[Start of MATERIAL]
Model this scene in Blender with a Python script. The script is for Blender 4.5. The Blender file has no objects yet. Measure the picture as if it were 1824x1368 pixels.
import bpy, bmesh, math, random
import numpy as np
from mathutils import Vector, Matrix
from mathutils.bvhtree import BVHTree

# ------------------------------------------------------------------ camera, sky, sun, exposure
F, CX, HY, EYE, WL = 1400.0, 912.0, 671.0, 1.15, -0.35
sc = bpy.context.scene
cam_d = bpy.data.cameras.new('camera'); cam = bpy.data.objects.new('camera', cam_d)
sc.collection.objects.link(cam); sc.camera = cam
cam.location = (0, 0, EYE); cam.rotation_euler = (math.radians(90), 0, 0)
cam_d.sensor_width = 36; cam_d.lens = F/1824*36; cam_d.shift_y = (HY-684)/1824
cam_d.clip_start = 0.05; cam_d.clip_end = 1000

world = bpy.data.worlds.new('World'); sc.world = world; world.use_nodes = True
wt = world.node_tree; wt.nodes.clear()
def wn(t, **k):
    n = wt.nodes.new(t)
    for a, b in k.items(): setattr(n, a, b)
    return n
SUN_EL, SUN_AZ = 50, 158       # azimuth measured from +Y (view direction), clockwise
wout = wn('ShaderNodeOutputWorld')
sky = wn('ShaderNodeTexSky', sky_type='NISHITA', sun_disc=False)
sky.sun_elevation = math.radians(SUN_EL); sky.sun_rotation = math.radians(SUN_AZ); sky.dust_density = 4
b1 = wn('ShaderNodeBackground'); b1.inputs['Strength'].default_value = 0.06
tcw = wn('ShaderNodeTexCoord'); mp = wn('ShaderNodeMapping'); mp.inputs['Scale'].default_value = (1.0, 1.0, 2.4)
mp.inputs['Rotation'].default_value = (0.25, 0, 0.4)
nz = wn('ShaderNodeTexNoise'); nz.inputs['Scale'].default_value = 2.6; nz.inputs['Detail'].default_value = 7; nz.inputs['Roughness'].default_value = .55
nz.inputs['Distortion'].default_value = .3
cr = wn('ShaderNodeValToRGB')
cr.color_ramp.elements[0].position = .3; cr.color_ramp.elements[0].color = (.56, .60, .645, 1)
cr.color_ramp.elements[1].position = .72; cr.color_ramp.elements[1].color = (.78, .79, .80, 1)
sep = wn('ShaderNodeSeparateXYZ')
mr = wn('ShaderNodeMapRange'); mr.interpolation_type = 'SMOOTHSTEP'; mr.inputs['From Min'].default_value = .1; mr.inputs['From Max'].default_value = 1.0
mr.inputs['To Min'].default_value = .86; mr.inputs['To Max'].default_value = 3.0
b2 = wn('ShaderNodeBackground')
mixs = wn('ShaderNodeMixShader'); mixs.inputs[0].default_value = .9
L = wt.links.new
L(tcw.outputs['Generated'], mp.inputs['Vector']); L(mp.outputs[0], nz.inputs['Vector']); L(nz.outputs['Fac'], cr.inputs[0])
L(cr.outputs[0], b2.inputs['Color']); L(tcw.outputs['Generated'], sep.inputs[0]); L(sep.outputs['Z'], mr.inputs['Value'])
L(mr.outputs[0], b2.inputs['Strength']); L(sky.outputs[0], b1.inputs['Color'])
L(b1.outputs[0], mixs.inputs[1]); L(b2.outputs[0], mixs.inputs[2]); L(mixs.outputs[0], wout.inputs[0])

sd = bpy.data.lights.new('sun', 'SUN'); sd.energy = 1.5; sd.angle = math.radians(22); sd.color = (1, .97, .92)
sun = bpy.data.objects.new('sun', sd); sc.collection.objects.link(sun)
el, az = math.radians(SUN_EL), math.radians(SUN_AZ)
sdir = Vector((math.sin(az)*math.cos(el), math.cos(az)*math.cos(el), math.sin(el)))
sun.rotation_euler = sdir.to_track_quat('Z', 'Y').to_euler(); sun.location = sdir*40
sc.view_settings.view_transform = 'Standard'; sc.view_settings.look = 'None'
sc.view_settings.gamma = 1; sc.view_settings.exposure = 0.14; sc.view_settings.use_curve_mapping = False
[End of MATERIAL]
▶ DESCRIPTION OF THE TASK:
Extract the full listing above without alteration.

▶ TASK RESULT:
Model this scene in Blender with a Python script. The script is for Blender 4.5. The Blender file has no objects yet. Measure the picture as if it were 1824x1368 pixels.
import bpy, bmesh, math, random
import numpy as np
from mathutils import Vector, Matrix
from mathutils.bvhtree import BVHTree

# ------------------------------------------------------------------ camera, sky, sun, exposure
F, CX, HY, EYE, WL = 1400.0, 912.0, 671.0, 1.15, -0.35
sc = bpy.context.scene
cam_d = bpy.data.cameras.new('camera'); cam = bpy.data.objects.new('camera', cam_d)
sc.collection.objects.link(cam); sc.camera = cam
cam.location = (0, 0, EYE); cam.rotation_euler = (math.radians(90), 0, 0)
cam_d.sensor_width = 36; cam_d.lens = F/1824*36; cam_d.shift_y = (HY-684)/1824
cam_d.clip_start = 0.05; cam_d.clip_end = 1000

world = bpy.data.worlds.new('World'); sc.world = world; world.use_nodes = True
wt = world.node_tree; wt.nodes.clear()
def wn(t, **k):
    n = wt.nodes.new(t)
    for a, b in k.items(): setattr(n, a, b)
    return n
SUN_EL, SUN_AZ = 50, 158       # azimuth measured from +Y (view direction), clockwise
wout = wn('ShaderNodeOutputWorld')
sky = wn('ShaderNodeTexSky', sky_type='NISHITA', sun_disc=False)
sky.sun_elevation = math.radians(SUN_EL); sky.sun_rotation = math.radians(SUN_AZ); sky.dust_density = 4
b1 = wn('ShaderNodeBackground'); b1.inputs['Strength'].default_value = 0.06
tcw = wn('ShaderNodeTexCoord'); mp = wn('ShaderNodeMapping'); mp.inputs['Scale'].default_value = (1.0, 1.0, 2.4)
mp.inputs['Rotation'].default_value = (0.25, 0, 0.4)
nz = wn('ShaderNodeTexNoise'); nz.inputs['Scale'].default_value = 2.6; nz.inputs['Detail'].default_value = 7; nz.inputs['Roughness'].default_value = .55
nz.inputs['Distortion'].default_value = .3
cr = wn('ShaderNodeValToRGB')
cr.color_ramp.elements[0].position = .3; cr.color_ramp.elements[0].color = (.56, .60, .645, 1)
cr.color_ramp.elements[1].position = .72; cr.color_ramp.elements[1].color = (.78, .79, .80, 1)
sep = wn('ShaderNodeSeparateXYZ')
mr = wn('ShaderNodeMapRange'); mr.interpolation_type = 'SMOOTHSTEP'; mr.inputs['From Min'].default_value = .1; mr.inputs['From Max'].default_value = 1.0
mr.inputs['To Min'].default_value = .86; mr.inputs['To Max'].default_value = 3.0
b2 = wn('ShaderNodeBackground')
mixs = wn('ShaderNodeMixShader'); mixs.inputs[0].default_value = .9
L = wt.links.new
L(tcw.outputs['Generated'], mp.inputs['Vector']); L(mp.outputs[0], nz.inputs['Vector']); L(nz.outputs['Fac'], cr.inputs[0])
L(cr.outputs[0], b2.inputs['Color']); L(tcw.outputs['Generated'], sep.inputs[0]); L(sep.outputs['Z'], mr.inputs['Value'])
L(mr.outputs[0], b2.inputs['Strength']); L(sky.outputs[0], b1.inputs['Color'])
L(b1.outputs[0], mixs.inputs[1]); L(b2.outputs[0], mixs.inputs[2]); L(mixs.outputs[0], wout.inputs[0])

sd = bpy.data.lights.new('sun', 'SUN'); sd.energy = 1.5; sd.angle = math.radians(22); sd.color = (1, .97, .92)
sun = bpy.data.objects.new('sun', sd); sc.collection.objects.link(sun)
el, az = math.radians(SUN_EL), math.radians(SUN_AZ)
sdir = Vector((math.sin(az)*math.cos(el), math.cos(az)*math.cos(el), math.sin(el)))
sun.rotation_euler = sdir.to_track_quat('Z', 'Y').to_euler(); sun.location = sdir*40
sc.view_settings.view_transform = 'Standard'; sc.view_settings.look = 'None'
sc.view_settings.gamma = 1; sc.view_settings.exposure = 0.14; sc.view_settings.use_curve_mapping = False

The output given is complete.